Before Liam Corley returns to Cal Poly Pomona this fall following a three-year military leave, the English professor will spend three weeks connecting with fellow scholars at a 2016 National Endowment of the Humanities Summer Institute.
Corley, who has been away from campus while on active duty with the U.S. Navy, will attend the institute, which focuses on veterans in American society, from July 10-29 at Virginia Tech. The campus’s College of Liberal Arts and Human Sciences and University Libraries have partnered with the National Endowment of the Humanities to host the program.
“This is an opportunity to spend three weeks with 25 to 35 other faculty doing research on veterans,” he says. “It’s a good environment in which to continue to develop new ideas.”
Corley is writing a book on the portrayal of veterans in 19th century American literature. Authors have told stories with veteran characters for a long time, he says, but their function and ascribed authority has changed since the early Republic.
Changes in the way veterans are perceived in real life has an effect on how they are portrayed, Corley says.
Over time, the type of knowledge attributed to veterans has changed. Immediately following the Revolutionary War, the public did not favor a standing army and there weren’t many benefits for veterans. According to Corley, veterans who gained public office and authority in the early Republic were trusted because of specific skills and leadership experiences gained in their military service and not simply because of challenges and dangers braved during their service.
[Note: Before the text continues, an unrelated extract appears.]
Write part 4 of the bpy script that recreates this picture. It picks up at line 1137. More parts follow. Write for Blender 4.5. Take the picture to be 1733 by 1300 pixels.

There has been a shift in emphasis towards a more mysterious form of authority gained from military experience in recent times.
“Now there are many virtues and insights attributed to veterans because they have risked their lives,” he says. “So now you have this pull between experience versus rationally discovered and developed abilities.” Corley sees the difference in authority attributed to veterans as related to other divides in American society that pit research and experience against each other, whether in politics, religion, or education.